***** DATASET *****

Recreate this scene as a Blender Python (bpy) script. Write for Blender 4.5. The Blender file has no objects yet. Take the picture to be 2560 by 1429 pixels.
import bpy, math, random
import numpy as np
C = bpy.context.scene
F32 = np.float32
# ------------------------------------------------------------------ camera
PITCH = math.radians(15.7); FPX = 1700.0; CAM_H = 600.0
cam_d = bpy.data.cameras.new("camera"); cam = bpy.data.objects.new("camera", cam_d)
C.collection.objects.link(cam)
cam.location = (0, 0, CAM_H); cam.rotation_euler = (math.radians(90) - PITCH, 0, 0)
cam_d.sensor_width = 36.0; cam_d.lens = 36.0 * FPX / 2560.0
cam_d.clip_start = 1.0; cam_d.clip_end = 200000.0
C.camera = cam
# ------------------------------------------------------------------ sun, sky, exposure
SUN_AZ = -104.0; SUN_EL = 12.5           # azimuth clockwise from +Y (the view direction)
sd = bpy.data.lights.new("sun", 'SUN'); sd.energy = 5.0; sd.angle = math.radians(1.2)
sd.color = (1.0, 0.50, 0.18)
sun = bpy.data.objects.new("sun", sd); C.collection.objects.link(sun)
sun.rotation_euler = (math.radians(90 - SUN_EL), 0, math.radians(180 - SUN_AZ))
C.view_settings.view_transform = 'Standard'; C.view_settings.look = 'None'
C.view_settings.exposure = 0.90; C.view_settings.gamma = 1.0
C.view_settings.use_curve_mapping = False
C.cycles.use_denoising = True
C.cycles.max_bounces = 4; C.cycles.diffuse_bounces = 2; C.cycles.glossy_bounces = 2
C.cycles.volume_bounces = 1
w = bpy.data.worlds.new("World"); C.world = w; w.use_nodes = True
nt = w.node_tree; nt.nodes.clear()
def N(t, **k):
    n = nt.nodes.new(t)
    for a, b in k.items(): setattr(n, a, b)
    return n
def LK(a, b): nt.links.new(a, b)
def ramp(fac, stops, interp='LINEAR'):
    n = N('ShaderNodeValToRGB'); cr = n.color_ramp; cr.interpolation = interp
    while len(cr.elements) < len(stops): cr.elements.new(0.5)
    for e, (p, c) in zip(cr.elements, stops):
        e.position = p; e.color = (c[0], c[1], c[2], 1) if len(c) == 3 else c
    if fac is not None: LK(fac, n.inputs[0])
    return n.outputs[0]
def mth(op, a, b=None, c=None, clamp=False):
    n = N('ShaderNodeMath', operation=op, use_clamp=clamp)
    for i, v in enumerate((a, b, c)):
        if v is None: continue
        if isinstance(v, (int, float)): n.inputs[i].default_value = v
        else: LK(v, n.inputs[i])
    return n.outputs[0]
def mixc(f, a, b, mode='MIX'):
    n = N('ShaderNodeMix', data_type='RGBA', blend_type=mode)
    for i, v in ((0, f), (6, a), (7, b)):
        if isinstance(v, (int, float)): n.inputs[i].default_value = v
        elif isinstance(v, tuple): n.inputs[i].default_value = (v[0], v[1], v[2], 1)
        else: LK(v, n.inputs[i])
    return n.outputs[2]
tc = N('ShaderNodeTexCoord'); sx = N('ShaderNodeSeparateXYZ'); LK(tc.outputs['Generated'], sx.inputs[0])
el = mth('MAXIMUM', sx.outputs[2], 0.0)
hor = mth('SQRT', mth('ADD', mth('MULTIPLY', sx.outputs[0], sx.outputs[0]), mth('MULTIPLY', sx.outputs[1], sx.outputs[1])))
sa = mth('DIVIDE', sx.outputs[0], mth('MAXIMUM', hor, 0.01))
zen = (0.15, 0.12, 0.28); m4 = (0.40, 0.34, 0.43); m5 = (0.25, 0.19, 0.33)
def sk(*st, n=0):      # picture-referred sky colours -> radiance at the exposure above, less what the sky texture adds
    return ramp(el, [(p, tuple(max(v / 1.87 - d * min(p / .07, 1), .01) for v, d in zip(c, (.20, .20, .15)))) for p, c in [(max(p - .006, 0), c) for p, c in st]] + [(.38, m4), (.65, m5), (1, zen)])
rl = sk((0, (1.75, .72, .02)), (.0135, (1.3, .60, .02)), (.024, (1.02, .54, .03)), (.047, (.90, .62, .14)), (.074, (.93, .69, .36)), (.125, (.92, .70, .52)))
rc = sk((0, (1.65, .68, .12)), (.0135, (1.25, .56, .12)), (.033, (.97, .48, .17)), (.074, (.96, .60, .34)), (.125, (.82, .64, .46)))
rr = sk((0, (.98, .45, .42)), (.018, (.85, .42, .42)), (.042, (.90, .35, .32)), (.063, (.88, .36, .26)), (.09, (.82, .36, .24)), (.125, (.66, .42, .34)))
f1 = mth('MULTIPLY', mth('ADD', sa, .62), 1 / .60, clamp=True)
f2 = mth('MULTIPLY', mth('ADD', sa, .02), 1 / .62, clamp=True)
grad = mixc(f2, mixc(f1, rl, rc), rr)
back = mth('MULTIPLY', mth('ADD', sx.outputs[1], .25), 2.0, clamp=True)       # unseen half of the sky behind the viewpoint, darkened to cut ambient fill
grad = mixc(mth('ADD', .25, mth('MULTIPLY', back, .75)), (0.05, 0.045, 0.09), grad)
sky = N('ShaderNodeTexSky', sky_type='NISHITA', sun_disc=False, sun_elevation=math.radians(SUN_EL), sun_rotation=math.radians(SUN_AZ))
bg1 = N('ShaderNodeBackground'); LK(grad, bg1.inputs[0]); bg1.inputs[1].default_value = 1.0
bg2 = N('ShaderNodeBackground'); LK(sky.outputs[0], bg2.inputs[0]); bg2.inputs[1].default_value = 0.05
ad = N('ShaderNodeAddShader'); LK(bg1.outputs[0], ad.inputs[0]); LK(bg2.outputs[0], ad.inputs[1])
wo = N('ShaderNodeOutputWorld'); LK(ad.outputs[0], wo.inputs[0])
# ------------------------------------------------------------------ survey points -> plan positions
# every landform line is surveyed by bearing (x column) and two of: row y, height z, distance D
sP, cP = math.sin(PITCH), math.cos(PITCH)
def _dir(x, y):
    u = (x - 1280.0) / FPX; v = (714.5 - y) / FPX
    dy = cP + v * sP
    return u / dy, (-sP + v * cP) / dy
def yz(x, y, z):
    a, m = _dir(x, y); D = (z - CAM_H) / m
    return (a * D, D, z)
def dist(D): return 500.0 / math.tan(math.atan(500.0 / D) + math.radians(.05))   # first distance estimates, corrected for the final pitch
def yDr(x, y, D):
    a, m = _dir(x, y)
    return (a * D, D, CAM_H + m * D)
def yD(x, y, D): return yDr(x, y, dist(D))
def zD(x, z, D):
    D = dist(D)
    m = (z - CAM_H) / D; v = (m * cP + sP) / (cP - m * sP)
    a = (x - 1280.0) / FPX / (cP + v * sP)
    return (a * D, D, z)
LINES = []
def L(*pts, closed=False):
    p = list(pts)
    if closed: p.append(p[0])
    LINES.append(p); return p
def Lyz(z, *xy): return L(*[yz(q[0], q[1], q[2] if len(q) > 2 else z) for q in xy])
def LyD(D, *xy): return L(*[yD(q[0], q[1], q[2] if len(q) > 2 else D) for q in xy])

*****
***** DATASET *****

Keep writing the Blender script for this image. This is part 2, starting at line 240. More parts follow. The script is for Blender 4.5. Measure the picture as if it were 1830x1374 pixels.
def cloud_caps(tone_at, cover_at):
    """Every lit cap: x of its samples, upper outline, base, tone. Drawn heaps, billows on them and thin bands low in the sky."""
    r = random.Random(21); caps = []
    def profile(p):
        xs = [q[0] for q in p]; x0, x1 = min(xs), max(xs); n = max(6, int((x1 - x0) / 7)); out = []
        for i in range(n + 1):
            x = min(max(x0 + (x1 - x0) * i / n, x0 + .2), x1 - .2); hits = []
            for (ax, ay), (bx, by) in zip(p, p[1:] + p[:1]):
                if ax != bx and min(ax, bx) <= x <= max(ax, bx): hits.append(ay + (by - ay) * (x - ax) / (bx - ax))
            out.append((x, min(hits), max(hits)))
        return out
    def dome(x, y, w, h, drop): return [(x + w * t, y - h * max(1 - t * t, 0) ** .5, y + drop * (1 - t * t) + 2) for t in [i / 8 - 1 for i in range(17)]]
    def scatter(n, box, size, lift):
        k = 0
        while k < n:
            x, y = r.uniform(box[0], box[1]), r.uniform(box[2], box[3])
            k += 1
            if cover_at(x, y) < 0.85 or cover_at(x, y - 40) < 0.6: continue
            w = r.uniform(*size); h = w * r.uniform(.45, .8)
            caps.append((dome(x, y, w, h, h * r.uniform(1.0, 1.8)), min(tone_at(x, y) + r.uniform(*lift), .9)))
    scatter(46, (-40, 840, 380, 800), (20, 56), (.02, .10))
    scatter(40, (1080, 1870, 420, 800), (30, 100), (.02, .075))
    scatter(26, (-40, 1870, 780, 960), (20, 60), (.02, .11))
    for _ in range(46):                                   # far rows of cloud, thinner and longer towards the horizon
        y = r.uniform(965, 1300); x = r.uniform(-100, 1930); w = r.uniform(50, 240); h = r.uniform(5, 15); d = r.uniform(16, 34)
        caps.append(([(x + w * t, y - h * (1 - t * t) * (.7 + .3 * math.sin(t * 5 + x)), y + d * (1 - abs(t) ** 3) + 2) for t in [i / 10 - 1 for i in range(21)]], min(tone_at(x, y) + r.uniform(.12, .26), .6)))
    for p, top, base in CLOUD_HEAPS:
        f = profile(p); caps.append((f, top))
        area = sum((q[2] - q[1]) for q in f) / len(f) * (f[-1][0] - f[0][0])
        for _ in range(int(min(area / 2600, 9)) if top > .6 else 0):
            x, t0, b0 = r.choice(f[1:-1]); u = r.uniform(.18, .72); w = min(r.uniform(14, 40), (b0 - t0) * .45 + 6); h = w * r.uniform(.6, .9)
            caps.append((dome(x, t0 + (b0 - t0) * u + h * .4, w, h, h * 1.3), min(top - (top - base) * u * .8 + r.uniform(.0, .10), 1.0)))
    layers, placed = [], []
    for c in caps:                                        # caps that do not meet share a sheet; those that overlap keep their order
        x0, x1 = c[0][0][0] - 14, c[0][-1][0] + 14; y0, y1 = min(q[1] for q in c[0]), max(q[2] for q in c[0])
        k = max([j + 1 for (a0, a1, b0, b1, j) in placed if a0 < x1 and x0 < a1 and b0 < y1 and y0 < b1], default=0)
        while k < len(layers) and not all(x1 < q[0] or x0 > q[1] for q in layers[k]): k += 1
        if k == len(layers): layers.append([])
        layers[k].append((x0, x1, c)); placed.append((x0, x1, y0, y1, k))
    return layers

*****

## WRITTEN TASK
Look through the entries above; copy every line holding the string "pixels".

## ANSWER TO THE PROBLEM
Recreate this scene as a Blender Python (bpy) script. Write for Blender 4.5. The Blender file has no objects yet. Take the picture to be 2560 by 1429 pixels.
Keep writing the Blender script for this image. This is part 2, starting at line 240. More parts follow. The script is for Blender 4.5. Measure the picture as if it were 1830x1374 pixels.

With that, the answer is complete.